Chapter 1 – 2nd Edition

Einstein Called it “Spooky”: And I Wish I Had Known

The full impact of my evening with Albert Einstein came much later. My missed opportunity to talk with Einstein about what was so much on his mind, what he called the “quantum problem,” is an increasing regret. Had I been more aware of the quantum mysteries, I might, even then, have speculated, and been bold enough to voice some of the speculations I can now conjure. (I would not then have had the experimental confirmations of the “spooky actions” Einstein had shown that the theory predicted. I might have even asked his reaction to their possible existence, then barely conceivable.)

But I only knew how to calculate with quantum theory. I only knew how to use it for practical purposes.

I can’t help feeling a bit of (unjustified) anger, at least a feeling of being cheated by my professors for not encouraging us to think some about the meaning of the quantum theory we studied. Of course we were free to explore that material on our own. But most of us were not completely confident students, and we had what was to be on the exams to worry about.

Would some awareness of the mysteries (say some reference to the EPR controversy) have actually detracted us from learning how to use the theory? I think not. For me, at least, knowing of the profound mysteries underlying quantum mechanics would have motivated my interest in the mathematical formalism. (Never intrigued by back-of-the-chapter homework problems, I could have used that motivation.)

Actually, decades later I’m at least partially guilty of the same thing I fault my professors for. In teaching quantum mechanics, I spend probably 95% of the time on how to use the stuff. I do, at least, give one lecture on the quantum mysteries, “the quantum measurement problem,” and offer some references. (Had Quantum Enigma been available then, I would have suggested it.) However, since I feel obligated to cover the standard material, and there’s a lot of difficult stuff, and that’s what’s on the exams, students can’t spend much time thinking of the deeper meaning of what they study. Pity.

The conceptual physics course from which Quantum Enigma evolved is called “The Quantum Enigma.” Our book is much lighter than the course, and the book emphasizes the last few lectures of the course. But even in the first lecture we mention the ultimate focus on the quantum mysteries. We tell it as a bit of motivation, emphasizing that understanding (or even believing) is not required at this point. Many students (probably most) have been exposed to something about quantum mechanics. Unfortunately, often to pseudo-science. We remark on that, sensitive to avoid a put-down.

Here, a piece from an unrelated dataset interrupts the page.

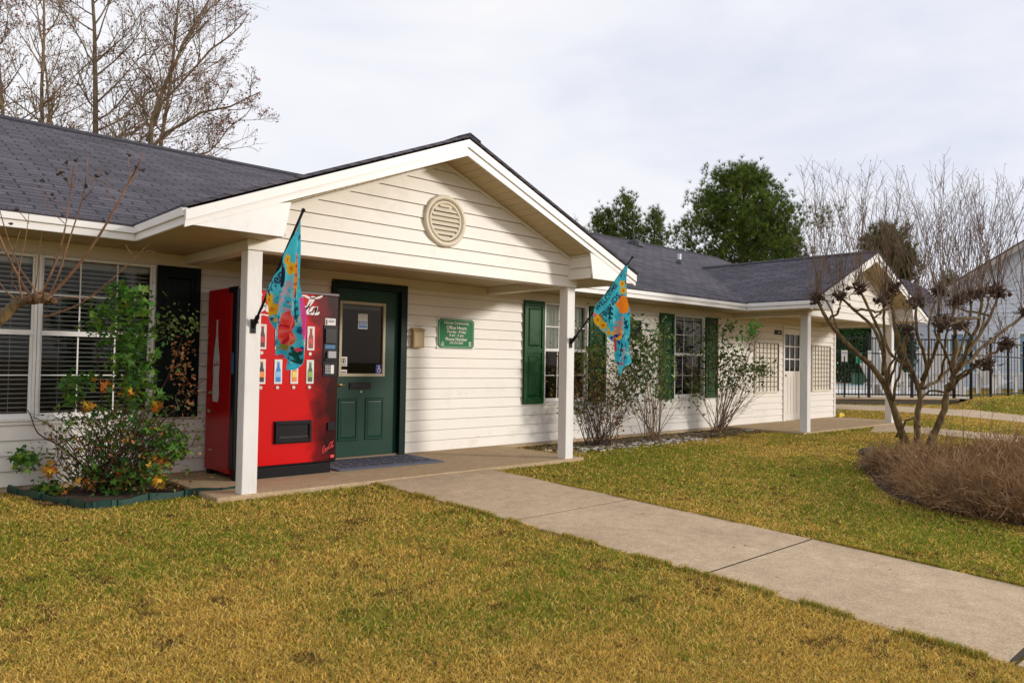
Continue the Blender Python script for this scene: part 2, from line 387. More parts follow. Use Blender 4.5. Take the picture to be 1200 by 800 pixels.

Physics’ encounter with consciousness at times embarrasses physicists. We certainly share a measure of that embarrassment. It’s partly the connection with something so undefined and “unphysical.” Even more because in many peoples’ minds it’s associated with what we would consider pseudo-science.

But that’s not a reason to avoid the subject; it’s a reason to address it. We try to make this point in a letter published in Physics Today. Here’s a link to it.

http://physicstoday.org/journals/doc/PHTOAD-ft/vol_59/iss_11/14_1.shtml?bypassSSO=1

Increasingly, contemporary experts in the foundations of quantum mechanics are explicit about the issue of consciousness arising when viewing the measurement problem. We close our first chapter with a quote (on the need to discuss consciousness) by Frank Wilczek. In later chapters we quote others willing to go well beyond where we do in Quantum Enigma. (Having a Nobel Prize probably emboldens one.)